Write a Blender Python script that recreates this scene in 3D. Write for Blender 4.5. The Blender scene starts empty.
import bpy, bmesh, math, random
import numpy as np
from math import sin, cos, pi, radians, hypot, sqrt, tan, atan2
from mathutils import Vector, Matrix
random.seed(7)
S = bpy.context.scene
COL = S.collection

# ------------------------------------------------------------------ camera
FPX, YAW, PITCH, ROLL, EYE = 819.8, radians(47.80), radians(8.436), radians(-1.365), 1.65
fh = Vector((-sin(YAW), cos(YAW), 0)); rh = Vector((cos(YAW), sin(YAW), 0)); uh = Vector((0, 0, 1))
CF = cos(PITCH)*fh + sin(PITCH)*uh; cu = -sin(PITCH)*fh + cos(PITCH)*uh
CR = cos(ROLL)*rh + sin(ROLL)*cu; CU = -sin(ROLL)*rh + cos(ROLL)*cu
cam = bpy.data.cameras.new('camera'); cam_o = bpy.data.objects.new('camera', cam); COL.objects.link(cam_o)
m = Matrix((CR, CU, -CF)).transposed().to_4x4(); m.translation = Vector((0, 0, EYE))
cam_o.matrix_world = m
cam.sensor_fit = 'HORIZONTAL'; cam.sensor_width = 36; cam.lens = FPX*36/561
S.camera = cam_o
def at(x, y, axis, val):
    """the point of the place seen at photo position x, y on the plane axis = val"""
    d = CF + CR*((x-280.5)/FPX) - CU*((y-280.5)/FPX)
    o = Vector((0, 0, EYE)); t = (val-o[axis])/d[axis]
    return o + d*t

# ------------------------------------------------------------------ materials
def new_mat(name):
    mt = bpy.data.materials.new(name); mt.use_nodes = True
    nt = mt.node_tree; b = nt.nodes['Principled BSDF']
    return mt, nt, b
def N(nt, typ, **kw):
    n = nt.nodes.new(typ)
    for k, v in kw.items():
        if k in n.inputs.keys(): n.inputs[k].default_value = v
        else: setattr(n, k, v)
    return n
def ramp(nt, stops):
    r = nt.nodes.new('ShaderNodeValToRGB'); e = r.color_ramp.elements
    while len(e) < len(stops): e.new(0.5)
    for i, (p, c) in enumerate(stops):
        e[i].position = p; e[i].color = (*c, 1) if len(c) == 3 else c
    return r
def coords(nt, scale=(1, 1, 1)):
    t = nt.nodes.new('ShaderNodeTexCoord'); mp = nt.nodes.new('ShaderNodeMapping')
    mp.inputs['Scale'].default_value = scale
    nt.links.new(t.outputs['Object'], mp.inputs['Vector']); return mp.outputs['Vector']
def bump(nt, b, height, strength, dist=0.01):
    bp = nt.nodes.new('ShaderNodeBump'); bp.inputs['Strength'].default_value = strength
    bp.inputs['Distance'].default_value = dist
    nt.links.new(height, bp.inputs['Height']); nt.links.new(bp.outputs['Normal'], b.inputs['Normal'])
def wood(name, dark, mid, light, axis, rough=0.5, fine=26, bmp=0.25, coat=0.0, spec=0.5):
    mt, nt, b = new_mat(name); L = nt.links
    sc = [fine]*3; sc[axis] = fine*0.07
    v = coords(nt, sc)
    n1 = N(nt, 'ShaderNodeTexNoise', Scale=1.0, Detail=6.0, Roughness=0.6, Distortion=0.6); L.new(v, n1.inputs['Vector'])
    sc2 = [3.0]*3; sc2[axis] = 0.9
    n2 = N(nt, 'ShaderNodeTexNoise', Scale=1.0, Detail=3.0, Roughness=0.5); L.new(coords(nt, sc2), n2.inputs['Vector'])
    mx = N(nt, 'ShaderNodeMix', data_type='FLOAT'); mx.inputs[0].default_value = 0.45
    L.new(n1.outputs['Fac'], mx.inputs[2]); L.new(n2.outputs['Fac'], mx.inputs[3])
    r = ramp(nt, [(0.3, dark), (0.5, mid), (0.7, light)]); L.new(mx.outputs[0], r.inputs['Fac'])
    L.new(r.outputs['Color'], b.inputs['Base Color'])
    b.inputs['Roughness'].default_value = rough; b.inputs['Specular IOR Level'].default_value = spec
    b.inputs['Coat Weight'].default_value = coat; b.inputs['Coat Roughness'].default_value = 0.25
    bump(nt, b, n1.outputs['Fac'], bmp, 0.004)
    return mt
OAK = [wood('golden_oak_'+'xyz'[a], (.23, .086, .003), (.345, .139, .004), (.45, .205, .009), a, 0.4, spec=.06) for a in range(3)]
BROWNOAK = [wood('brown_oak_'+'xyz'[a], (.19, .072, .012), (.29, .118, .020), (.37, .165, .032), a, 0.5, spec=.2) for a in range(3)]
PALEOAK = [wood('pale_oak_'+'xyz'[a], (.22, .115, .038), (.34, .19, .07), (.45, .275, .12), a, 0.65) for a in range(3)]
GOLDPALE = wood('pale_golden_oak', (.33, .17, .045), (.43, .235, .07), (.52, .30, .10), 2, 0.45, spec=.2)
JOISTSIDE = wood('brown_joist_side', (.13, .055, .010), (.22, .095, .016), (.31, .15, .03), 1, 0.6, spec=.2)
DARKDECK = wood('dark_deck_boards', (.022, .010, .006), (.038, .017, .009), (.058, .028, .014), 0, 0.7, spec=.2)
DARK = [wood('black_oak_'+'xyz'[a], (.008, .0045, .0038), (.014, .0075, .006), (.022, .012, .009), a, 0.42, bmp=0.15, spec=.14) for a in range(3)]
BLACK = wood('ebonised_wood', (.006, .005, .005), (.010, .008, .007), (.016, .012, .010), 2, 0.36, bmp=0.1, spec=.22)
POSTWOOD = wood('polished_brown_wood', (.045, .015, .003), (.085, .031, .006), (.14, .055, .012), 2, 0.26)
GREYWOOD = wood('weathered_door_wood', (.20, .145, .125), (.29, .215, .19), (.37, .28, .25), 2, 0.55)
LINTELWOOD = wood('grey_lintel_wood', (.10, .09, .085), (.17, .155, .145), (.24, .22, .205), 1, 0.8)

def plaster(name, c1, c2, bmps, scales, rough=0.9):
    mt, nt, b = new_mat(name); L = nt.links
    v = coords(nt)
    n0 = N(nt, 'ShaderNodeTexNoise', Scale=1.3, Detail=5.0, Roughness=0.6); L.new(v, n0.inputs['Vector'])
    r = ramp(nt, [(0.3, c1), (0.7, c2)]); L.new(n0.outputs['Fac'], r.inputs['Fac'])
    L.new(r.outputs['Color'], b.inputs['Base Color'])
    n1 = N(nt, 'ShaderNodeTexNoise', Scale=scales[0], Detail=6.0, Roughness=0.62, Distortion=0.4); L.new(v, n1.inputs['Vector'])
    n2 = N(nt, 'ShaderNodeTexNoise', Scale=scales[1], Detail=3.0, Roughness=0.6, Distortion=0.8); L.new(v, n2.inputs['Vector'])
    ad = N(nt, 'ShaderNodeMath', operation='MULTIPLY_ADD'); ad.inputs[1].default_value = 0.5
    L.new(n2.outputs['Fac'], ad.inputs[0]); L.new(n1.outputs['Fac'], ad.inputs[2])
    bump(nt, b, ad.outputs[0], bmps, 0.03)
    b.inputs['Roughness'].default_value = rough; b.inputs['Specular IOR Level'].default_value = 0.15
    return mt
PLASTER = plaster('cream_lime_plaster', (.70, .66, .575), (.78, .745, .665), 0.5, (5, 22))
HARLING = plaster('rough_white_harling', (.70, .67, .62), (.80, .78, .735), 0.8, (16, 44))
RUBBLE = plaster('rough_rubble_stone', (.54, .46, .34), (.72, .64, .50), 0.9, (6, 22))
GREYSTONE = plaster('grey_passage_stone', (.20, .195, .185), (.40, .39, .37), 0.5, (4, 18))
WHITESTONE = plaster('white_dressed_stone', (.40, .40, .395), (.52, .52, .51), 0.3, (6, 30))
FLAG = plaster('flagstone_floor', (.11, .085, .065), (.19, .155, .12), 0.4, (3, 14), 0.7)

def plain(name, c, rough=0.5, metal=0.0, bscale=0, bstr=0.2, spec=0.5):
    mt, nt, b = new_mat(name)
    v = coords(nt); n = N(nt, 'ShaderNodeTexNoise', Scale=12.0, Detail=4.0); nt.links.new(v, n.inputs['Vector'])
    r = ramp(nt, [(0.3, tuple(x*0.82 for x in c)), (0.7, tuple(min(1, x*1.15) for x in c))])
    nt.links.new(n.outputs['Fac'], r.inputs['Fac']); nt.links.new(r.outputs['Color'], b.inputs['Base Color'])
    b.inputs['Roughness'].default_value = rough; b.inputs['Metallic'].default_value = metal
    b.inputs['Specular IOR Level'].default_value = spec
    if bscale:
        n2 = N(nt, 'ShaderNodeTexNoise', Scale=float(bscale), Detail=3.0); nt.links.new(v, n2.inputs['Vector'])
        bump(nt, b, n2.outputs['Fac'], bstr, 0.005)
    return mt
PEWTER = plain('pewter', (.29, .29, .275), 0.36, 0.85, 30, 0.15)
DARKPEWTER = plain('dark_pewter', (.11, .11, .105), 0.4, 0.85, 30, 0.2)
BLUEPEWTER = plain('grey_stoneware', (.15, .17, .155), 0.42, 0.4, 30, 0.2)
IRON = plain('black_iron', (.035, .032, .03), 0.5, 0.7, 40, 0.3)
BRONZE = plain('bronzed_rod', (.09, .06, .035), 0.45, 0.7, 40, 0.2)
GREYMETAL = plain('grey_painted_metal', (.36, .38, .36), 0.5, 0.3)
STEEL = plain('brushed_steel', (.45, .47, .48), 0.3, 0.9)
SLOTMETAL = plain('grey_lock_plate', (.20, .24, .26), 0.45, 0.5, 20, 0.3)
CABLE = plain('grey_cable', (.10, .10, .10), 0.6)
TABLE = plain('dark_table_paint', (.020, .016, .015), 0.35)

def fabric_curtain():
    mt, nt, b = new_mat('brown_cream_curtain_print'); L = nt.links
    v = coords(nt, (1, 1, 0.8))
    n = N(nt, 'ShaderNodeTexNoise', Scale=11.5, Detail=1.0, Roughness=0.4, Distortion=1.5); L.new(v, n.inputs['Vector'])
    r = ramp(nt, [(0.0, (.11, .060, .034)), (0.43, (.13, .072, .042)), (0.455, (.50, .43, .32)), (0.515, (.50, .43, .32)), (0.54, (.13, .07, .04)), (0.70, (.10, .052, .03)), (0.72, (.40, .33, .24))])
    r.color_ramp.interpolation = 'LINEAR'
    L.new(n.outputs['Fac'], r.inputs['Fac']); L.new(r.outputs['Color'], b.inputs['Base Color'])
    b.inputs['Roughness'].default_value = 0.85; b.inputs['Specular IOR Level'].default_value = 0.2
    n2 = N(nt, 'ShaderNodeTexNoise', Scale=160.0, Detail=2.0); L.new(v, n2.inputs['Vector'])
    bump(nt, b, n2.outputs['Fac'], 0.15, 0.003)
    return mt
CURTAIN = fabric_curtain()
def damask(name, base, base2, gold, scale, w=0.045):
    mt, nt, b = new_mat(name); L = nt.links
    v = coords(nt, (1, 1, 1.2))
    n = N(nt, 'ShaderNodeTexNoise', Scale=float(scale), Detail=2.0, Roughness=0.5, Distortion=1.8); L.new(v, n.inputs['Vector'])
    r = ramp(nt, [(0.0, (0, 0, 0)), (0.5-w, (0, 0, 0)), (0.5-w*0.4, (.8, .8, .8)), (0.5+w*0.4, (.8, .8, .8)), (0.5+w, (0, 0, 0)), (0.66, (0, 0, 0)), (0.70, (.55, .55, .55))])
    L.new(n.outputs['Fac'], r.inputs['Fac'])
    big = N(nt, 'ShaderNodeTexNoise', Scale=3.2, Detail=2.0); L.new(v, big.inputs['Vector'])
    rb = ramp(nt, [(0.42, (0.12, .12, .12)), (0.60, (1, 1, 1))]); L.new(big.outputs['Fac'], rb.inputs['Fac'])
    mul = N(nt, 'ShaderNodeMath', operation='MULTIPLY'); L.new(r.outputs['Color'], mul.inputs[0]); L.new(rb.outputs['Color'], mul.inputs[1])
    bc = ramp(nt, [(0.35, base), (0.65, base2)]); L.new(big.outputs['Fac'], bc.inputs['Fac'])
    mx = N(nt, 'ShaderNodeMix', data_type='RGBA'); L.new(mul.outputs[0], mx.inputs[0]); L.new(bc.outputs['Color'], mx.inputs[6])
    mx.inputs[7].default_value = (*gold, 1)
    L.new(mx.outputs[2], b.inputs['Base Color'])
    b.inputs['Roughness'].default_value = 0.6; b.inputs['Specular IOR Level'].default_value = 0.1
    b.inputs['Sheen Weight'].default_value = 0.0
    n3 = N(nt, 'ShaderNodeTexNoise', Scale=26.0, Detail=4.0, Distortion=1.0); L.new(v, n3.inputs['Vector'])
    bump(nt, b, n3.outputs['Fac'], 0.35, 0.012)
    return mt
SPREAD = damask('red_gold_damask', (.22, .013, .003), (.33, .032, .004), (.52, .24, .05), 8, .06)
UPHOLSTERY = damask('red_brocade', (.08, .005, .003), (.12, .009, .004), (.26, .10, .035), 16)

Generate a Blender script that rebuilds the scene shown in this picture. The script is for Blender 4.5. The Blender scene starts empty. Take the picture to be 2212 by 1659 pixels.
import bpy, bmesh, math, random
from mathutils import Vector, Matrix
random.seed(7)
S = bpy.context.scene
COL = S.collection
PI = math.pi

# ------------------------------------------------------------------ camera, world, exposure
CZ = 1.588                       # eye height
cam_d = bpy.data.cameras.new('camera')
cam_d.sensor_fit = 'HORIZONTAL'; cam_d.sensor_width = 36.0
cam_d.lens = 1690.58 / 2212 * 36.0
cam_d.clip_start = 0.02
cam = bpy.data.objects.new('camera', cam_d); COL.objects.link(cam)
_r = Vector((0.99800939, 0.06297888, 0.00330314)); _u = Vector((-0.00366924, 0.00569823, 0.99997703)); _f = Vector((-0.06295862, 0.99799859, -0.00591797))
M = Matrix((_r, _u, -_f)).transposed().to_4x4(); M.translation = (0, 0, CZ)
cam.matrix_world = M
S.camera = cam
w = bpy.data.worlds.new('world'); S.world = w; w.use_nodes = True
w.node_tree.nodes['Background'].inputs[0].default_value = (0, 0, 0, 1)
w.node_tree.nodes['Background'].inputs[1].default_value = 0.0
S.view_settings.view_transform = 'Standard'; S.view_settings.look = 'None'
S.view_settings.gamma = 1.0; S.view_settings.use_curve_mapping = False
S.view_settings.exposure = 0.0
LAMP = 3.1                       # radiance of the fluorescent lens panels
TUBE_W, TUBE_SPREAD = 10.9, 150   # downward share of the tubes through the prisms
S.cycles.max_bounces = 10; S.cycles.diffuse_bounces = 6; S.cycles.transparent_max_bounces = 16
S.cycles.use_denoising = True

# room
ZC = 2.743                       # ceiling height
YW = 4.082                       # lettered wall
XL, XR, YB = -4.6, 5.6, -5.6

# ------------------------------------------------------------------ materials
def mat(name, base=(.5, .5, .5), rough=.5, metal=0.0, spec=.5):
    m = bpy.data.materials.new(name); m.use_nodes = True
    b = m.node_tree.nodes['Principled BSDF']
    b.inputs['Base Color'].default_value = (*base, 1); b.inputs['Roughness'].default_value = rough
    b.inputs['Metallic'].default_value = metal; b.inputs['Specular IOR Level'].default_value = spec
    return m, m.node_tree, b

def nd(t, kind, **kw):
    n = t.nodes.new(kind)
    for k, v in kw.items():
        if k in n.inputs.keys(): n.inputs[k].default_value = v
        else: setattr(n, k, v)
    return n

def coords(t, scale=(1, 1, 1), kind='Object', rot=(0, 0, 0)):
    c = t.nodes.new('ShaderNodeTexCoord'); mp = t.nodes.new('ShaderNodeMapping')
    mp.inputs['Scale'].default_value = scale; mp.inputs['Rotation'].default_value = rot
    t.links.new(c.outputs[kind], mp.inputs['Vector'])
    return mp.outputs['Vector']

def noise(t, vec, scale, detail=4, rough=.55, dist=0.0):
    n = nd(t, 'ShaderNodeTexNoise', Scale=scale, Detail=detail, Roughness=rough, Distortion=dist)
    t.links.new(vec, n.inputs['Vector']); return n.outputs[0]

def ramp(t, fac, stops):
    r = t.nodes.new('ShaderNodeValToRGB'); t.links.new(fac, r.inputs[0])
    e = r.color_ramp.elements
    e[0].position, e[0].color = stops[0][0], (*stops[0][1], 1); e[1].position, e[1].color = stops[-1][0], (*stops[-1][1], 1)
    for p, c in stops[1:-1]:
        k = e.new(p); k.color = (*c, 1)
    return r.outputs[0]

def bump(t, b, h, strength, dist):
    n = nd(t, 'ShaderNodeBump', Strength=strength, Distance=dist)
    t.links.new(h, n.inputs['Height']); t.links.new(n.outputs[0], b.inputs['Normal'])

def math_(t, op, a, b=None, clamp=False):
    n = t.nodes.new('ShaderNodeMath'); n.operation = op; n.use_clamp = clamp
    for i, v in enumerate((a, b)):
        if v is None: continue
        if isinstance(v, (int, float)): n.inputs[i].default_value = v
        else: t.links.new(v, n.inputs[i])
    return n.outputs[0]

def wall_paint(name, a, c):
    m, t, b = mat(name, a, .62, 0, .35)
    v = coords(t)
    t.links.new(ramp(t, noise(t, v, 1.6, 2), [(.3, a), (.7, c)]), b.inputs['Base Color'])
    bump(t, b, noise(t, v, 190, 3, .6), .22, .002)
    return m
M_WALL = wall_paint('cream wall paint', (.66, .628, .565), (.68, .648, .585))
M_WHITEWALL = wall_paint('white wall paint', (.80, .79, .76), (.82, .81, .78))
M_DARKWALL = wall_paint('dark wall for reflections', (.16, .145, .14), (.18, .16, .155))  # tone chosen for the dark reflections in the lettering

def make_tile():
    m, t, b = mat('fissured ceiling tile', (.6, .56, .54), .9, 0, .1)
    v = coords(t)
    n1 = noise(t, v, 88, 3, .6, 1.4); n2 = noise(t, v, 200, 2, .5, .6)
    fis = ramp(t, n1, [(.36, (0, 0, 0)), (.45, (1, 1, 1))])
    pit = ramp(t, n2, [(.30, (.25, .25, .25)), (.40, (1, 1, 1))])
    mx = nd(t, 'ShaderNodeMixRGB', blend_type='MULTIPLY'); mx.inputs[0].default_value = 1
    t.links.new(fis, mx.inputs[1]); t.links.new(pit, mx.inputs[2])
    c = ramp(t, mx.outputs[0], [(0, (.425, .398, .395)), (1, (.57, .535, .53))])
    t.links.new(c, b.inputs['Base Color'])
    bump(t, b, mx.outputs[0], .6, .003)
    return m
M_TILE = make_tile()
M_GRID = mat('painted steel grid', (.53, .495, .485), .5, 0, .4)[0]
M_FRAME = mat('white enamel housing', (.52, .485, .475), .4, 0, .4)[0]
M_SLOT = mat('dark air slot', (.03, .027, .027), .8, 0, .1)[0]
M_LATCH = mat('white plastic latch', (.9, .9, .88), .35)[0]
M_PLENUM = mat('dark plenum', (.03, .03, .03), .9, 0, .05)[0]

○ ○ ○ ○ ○

Please copy only these lines, exactly: the first line of the records through the line containing "return o + d*t", ends included.

SOLUTION TO THIS TASK =>
Write a Blender Python script that recreates this scene in 3D. Write for Blender 4.5. The Blender scene starts empty.
import bpy, bmesh, math, random
import numpy as np
from math import sin, cos, pi, radians, hypot, sqrt, tan, atan2
from mathutils import Vector, Matrix
random.seed(7)
S = bpy.context.scene
COL = S.collection

# ------------------------------------------------------------------ camera
FPX, YAW, PITCH, ROLL, EYE = 819.8, radians(47.80), radians(8.436), radians(-1.365), 1.65
fh = Vector((-sin(YAW), cos(YAW), 0)); rh = Vector((cos(YAW), sin(YAW), 0)); uh = Vector((0, 0, 1))
CF = cos(PITCH)*fh + sin(PITCH)*uh; cu = -sin(PITCH)*fh + cos(PITCH)*uh
CR = cos(ROLL)*rh + sin(ROLL)*cu; CU = -sin(ROLL)*rh + cos(ROLL)*cu
cam = bpy.data.cameras.new('camera'); cam_o = bpy.data.objects.new('camera', cam); COL.objects.link(cam_o)
m = Matrix((CR, CU, -CF)).transposed().to_4x4(); m.translation = Vector((0, 0, EYE))
cam_o.matrix_world = m
cam.sensor_fit = 'HORIZONTAL'; cam.sensor_width = 36; cam.lens = FPX*36/561
S.camera = cam_o
def at(x, y, axis, val):
    """the point of the place seen at photo position x, y on the plane axis = val"""
    d = CF + CR*((x-280.5)/FPX) - CU*((y-280.5)/FPX)
    o = Vector((0, 0, EYE)); t = (val-o[axis])/d[axis]
    return o + d*t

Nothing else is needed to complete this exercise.